School Priorities All Wrong – Teaching Tech Skills vs. Teaching Life Skills
Over the last 20 years, technology has drastically changed the way we shop, travel, and communicate, among other things. What’s taking so long for technology to change the way we educate our K-12 youth?
Yes, our K-12 educational system is at the early stages of a transformation, but we have been stuck in this early stage for at least 10 years with no ground breaking advancements. What’s more, under performance is still the norm in most urban public schools with no real progress being made since the tech boom that started in the late 90s.
Lately, I’m seeing more and more emphasis being put on adjusting curriculum to introduce youth to computer science in general and how to program / code more specifically. Data from a Gallup and Google research study showed that 93% of parents in Georgia want their child’s school to teach computer science and 67% of parents and teachers want computer science to be a required course.
Is this the technology revolution we’ve been waiting for in education? Do we even need a tech revolution to improve our educational system?
First I ask, why would teaching your kid how to code be more important than teaching them how to be a plumber, a carpenter, an electrician or any other trade where there is a significant skilled worker gap? One could easily argue that it’s far more likely for most people to benefit from their child being required to learn a trade than being required to learn how to code.

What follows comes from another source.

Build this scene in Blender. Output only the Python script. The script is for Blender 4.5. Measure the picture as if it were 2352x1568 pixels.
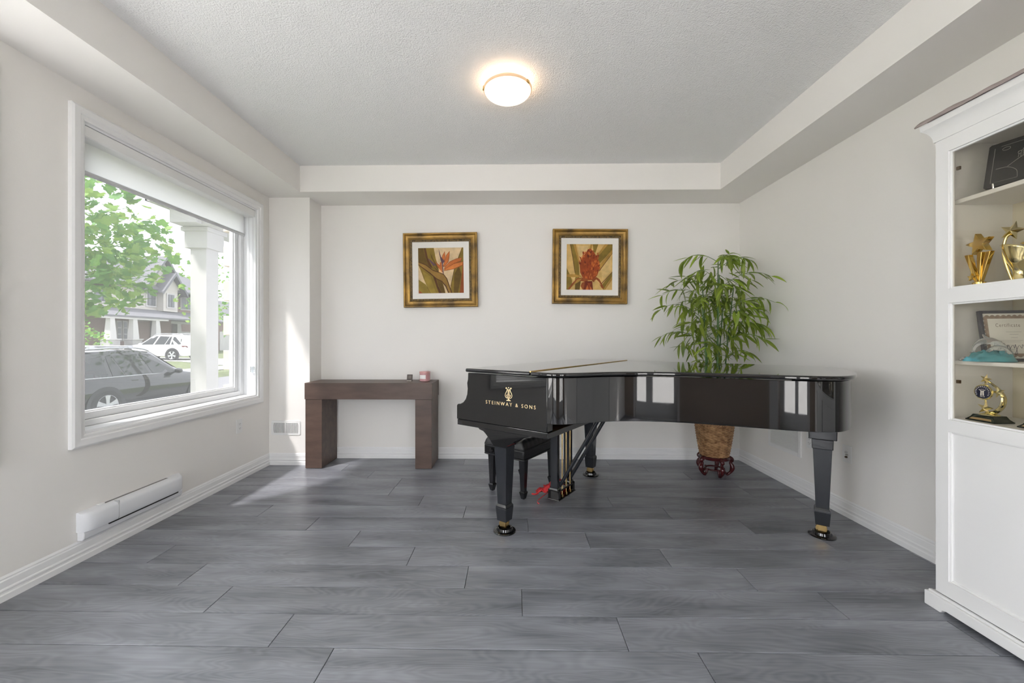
import bpy, bmesh, math, random
from mathutils import Vector, Matrix, Euler, noise
for o in list(bpy.data.objects): bpy.data.objects.remove(o, do_unlink=True)
S = bpy.context.scene
C = S.collection
PI = math.pi
R = math.radians
# ------------------------------------------------------------------ camera, world, sun, exposure
cam_d = bpy.data.cameras.new('camera'); cam = bpy.data.objects.new('camera', cam_d); C.objects.link(cam)
cam_d.sensor_width = 36; cam_d.lens = 915 / 2352 * 36
cam_d.shift_x = 0.0057; cam_d.shift_y = -0.0013
cam_d.clip_start = 0.02; cam_d.clip_end = 300
cam.location = (0, 0, 1.17); cam.rotation_euler = (R(90), 0, R(0.9))
S.camera = cam
S.view_settings.view_transform = 'Standard'; S.view_settings.look = 'None'
S.view_settings.exposure = 1.42; S.view_settings.gamma = 1.0
S.view_settings.use_curve_mapping = False
W = bpy.data.worlds.new('World'); S.world = W; W.use_nodes = True
bg = W.node_tree.nodes['Background']; bg.inputs[0].default_value = (0.935, 0.965, 1.0, 1); bg.inputs[1].default_value = 3.6
sun_d = bpy.data.lights.new('sun', 'SUN'); sun_d.energy = 9.5; sun_d.angle = R(4); sun_d.color = (1, .96, .9)
sun = bpy.data.objects.new('sun', sun_d); C.objects.link(sun)
sun.rotation_euler = Vector((.30, .36, -.68)).to_track_quat('-Z', 'Y').to_euler()
def portal(name, loc, rot, sx, sy):
    d = bpy.data.lights.new(name, 'AREA'); d.shape = 'RECTANGLE'; d.size = sx; d.size_y = sy; d.cycles.is_portal = True
    o = bpy.data.objects.new(name, d); C.objects.link(o); o.location = loc; o.rotation_euler = rot
portal('portal_front', (-2.48, 2.81, 1.5), (0, R(-90), 0), 1.66, 1.45)
portal('portal_side', (-2.48, 1.31, 1.5), (0, R(-90), 0), 1.66, .75)
portal('portal_rear', (-.02, -1.82, 1.2), (R(90), 0, R(0)), 4.2, 2.35)
portal('portal_left', (-2.48, -.70, 1.4), (0, R(-90), 0), 2.0, 1.9)

# ------------------------------------------------------------------ materials
MATS = {}
def _new(name):
    m = bpy.data.materials.new(name); m.use_nodes = True; MATS[name] = m
    return m, m.node_tree, m.node_tree.nodes['Principled BSDF']
def lk(t, a, b): t.links.new(a, b)
def mat(name, col, rough=.5, metal=0., spec=.5, var=0., vscale=6., bump=0., bscale=60., stretch=(1, 1, 1), coat=0., sheen=0., col2=None, trans=0., ior=1.5, detail=4.):
    m, t, p = _new(name)
    p.inputs['Roughness'].default_value = rough; p.inputs['Metallic'].default_value = metal
    p.inputs['Specular IOR Level'].default_value = spec; p.inputs['IOR'].default_value = ior
    p.inputs['Coat Weight'].default_value = coat; p.inputs['Coat Roughness'].default_value = .03
    p.inputs['Transmission Weight'].default_value = trans
    tc = t.nodes.new('ShaderNodeTexCoord'); mp = t.nodes.new('ShaderNodeMapping'); mp.inputs['Scale'].default_value = stretch
    lk(t, tc.outputs['Object'], mp.inputs[0])
    if col2 is None and var > 0: col2 = tuple(max(0, c * (1 - var)) for c in col)
    if col2 is not None:
        n = t.nodes.new('ShaderNodeTexNoise'); n.inputs['Scale'].default_value = vscale; n.inputs['Detail'].default_value = detail
        r = t.nodes.new('ShaderNodeValToRGB'); r.color_ramp.elements[0].position = .35; r.color_ramp.elements[1].position = .68
        r.color_ramp.elements[0].color = (*col2, 1); r.color_ramp.elements[1].color = (*col, 1)
        lk(t, mp.outputs[0], n.inputs['Vector']); lk(t, n.outputs['Fac'], r.inputs[0]); lk(t, r.outputs[0], p.inputs['Base Color'])
    else: p.inputs['Base Color'].default_value = (*col, 1)
    if bump > 0:
        n = t.nodes.new('ShaderNodeTexNoise'); n.inputs['Scale'].default_value = bscale; n.inputs['Detail'].default_value = 3
        b = t.nodes.new('ShaderNodeBump'); b.inputs['Strength'].default_value = bump; b.inputs['Distance'].default_value = .01
        lk(t, mp.outputs[0], n.inputs['Vector']); lk(t, n.outputs['Fac'], b.inputs['Height']); lk(t, b.outputs[0], p.inputs['Normal'])
    return m
def srgb(r, g, b):
    f = lambda c: (c / 255 / 12.92) if c / 255 <= .04045 else ((c / 255 + .055) / 1.055) ** 2.4
    return (f(r), f(g), f(b))
wall_m = mat('wall_paint', (.87, .848, .815), .85, spec=.25, bump=.04, bscale=180)
ceil_m = mat('ceiling_stipple', (.87, .87, .865), .95, spec=.1, bump=.6, bscale=135)
trim_m = mat('trim_white', (.86, .86, .86), .4)
cabw_m = mat('cabinet_white', (.84, .835, .825), .45, var=.02, vscale=2)
vinyl_m = mat('vinyl_white', (.86, .87, .88), .35)
plate_m = mat('plate_white', (.84, .84, .83), .35)
dark_m = mat('slot_dark', (.02, .02, .02), .6)
piano_m = mat('piano_black_lacquer', (.005, .005, .0055), .035, coat=.5, spec=.5, ior=1.5)
pianoleg_m = mat('piano_leg_satin', (.016, .018, .022), .18, spec=.7)
brass_m = mat('brass', (.75, .52, .22), .25, metal=1, var=.25, vscale=20)
goldleaf_m = mat('gold_inlay', (.88, .68, .40), .35, metal=.6)
steel_m = mat('steel', (.6, .6, .6), .25, metal=1)
leather_m = mat('black_leather', (.012, .012, .013), .28, bump=.15, bscale=150)
benchwood_m = mat('bench_black', (.012, .012, .014), .2)
spruce_m = mat('spruce_underside', (.45, .25, .11), .6, var=.3, vscale=4, stretch=(1, 12, 1))
red_m = mat('red_cloth', (.70, .035, .04), .75, var=.3, vscale=18)
redfelt_m = mat('red_felt', (.5, .015, .02), .9)
table_m = mat('espresso_wood', (.115, .072, .055), .42, col2=(.075, .047, .037), vscale=3, stretch=(1.5, 6, 6), bump=.05, bscale=90)
wicker_m = mat('wicker', (.56, .34, .17), .55, col2=(.22, .105, .045), vscale=28)
rosewood_m = mat('rosewood', (.075, .012, .014), .22, var=.4, vscale=10)
bleaf_m = mat('bamboo_leaf', (.29, .35, .05), .40, col2=(.13, .19, .025), vscale=9)
bleaf2_m = mat('bamboo_leaf_bright', (.42, .52, .08), .42, col2=(.23, .33, .04), vscale=9)
bstem_m = mat('bamboo_stem', (.10, .22, .05), .4, var=.4, vscale=12)
soil_m = mat('moss_soil', (.06, .045, .03), .95, bump=.5, bscale=50)
candle_m = mat('pink_glass', (.60, .33, .34), .15, trans=.0)
label_m = mat('label_white', (.85, .83, .82), .6)
goldframe_m = mat('antique_gold', (.50, .29, .065), .34, metal=.5, col2=(.12, .075, .03), vscale=6, bump=.25, bscale=70, stretch=(1, 1, 1))
goldinner_m = mat('antique_gold_bead', (.25, .16, .06), .45, metal=.5, col2=(.08, .06, .035), vscale=60, bump=.6, bscale=140)
liner_m = mat('linen_liner', (.83, .80, .75), .8, bump=.1, bscale=300)
trophy_m = mat('trophy_gold', (.83, .60, .20), .12, metal=1, var=.1)
trophy2_m = mat('trophy_pale_gold', (.86, .76, .42), .12, metal=1)
trophyb_m = mat('trophy_base_black', (.012, .02, .014), .15)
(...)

Secondly, why have parents and teachers put such an emphasis on teaching computer science over teaching life skills? Our schools rarely emphasize life skills as part of the standard curriculum and it shows, big time. Most high school graduates know little to nothing about budgeting, good debt vs. bad debt, healthy relationships, writing business plans, how to read balance sheets and stock charts, or healthy eating and exercise.
- We are facing a childhood obesity epidemic with 20% of children 6 to 19 years old being obese [source]
- Close to 50% of business fail within the first 5 years [source]
- The total credit card debt owed by U.S. consumers is over 1 trillion dollars [source]
- Nearly 50% of all marriages end in divorce [source]
- On a typical day, there are more than 20,000 phone calls placed to domestic violence hotlines nationwide and on average, nearly 20 people per minute are physically abused by an intimate partner in the United States. During one year, this equates to more than 10 million abused women and men. [source]
All of this is a direct reflection of a lack of life skills being taught in our school systems and at home. It’s great to have all of these “cool” programs that want to teach our youth how to code through workforce readiness initiatives designed to close the skills gap in the tech industry. But what good will that do if your child grows up obese, sick and in debt after maxing out their credit cards and shutting down their failed business that was so stressful that it caused domestic violence and a divorce.
At least they will know how to code and can get a job working in a cube farm at Google, right?